日本での言語研究
出典: フリー百科事典『ウィキペディア(Wikipedia)』 (2021/04/22 09:59 UTC 版)
「W・A・グロータース」の記事における「日本での言語研究」の解説
グロータースは国立国語研究所による『日本言語地図』作成に準備段階から参加し、また柴田武・徳川宗賢(のちに馬瀬良雄も)とともに糸魚川地域での方言調査を行った(1957・1959・1961)。自ら方言調査を行うかたわら、多くの大学で言語地理学の講義を行い、戦後日本の方言研究に言語地理学の手法をもたらした。柴田武は『言語地理学の方法』(筑摩書房1969)の「はしがき」で「もしグロータース神父という先達者があらわれなかったら、わたしは言語地理学を始めなかっただろうし」とまで言っている。 専著として『日本の方言地理学のために』(平凡社1976)がある。
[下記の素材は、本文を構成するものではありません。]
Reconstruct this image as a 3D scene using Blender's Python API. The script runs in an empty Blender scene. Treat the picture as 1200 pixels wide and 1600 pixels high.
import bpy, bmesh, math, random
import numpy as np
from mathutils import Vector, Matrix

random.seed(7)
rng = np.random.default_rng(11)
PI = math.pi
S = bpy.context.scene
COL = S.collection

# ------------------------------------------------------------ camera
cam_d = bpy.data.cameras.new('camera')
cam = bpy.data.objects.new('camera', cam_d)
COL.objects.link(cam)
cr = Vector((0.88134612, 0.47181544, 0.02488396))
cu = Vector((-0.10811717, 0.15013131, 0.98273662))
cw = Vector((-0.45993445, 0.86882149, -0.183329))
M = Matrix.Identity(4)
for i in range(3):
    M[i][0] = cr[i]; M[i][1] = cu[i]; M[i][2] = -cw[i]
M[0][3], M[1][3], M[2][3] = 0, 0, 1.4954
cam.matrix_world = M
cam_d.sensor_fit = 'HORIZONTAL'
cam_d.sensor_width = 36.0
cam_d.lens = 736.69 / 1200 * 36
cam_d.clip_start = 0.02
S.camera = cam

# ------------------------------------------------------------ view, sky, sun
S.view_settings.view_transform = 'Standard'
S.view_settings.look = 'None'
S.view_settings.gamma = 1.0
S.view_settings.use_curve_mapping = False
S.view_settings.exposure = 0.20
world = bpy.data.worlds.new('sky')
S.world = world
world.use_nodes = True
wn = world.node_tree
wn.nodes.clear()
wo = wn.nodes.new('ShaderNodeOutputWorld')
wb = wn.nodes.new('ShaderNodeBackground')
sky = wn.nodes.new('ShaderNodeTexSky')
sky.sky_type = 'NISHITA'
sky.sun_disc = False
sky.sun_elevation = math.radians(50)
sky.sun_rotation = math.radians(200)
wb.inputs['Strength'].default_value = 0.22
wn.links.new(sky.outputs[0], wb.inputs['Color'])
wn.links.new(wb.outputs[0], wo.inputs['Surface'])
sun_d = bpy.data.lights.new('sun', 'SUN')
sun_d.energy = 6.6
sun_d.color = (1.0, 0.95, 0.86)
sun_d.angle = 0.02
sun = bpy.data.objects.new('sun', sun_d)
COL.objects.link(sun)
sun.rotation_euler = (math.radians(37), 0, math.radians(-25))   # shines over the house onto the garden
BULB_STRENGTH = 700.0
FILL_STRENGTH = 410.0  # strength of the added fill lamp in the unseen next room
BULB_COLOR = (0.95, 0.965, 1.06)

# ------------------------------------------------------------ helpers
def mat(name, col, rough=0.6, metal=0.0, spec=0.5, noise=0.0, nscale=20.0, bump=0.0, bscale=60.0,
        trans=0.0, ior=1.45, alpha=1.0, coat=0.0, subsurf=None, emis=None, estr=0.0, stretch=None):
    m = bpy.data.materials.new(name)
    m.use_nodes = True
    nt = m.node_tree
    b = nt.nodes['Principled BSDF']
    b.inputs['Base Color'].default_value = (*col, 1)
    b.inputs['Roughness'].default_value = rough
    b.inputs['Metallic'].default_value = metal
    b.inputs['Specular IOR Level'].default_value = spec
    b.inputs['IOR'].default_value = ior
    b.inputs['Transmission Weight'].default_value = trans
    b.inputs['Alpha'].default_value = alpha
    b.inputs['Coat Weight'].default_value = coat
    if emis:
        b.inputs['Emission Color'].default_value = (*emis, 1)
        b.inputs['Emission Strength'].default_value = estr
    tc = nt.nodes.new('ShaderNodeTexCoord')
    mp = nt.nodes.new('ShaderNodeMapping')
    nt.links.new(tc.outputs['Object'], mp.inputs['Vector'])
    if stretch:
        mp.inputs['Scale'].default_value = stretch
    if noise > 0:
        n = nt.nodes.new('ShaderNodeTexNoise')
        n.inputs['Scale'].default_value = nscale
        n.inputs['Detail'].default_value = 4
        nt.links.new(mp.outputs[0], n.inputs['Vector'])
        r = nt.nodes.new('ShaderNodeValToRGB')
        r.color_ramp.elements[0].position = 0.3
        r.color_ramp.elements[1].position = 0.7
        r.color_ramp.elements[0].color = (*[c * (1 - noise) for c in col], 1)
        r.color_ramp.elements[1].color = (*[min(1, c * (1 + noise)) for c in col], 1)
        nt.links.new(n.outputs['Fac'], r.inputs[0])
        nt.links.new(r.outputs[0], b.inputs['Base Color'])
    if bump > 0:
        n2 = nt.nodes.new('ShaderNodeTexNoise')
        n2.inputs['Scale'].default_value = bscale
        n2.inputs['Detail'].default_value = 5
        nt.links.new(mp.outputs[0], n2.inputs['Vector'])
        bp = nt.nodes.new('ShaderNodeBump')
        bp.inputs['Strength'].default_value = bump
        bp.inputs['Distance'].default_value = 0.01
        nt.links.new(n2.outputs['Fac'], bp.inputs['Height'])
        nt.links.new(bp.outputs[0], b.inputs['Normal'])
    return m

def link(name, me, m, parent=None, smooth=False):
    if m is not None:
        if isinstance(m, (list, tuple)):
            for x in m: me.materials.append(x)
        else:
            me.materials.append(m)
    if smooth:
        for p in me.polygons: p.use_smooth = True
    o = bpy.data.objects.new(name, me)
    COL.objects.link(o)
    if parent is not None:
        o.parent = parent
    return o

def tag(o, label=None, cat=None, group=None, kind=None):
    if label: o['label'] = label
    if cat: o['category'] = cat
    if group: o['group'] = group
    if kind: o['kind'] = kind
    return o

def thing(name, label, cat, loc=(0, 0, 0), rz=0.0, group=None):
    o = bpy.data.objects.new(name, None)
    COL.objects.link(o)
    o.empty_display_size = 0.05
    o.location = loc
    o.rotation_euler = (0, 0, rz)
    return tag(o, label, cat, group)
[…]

『方言地理学の課題』(明治書院2002)は、グロータース追悼記念論文集で、グロータースの年譜と著作目録を含む。 柴田武とともにヨーロッパの言語地理学の著作を翻訳している。エウジェニオ・コセリウ『言語地理学入門』(三修社1981)は単著として出版された。 言語学者としては一貫して人間中心主義の立場をとり、ブルームフィールドらのアメリカ構造主義言語学については自然科学的で根本原理が偏向しているとして批判した。チョムスキーについては自然科学から哲学に原理をすえなおすものとしてこれを歓迎したが、のちに機械的分析におちいったとして批判した。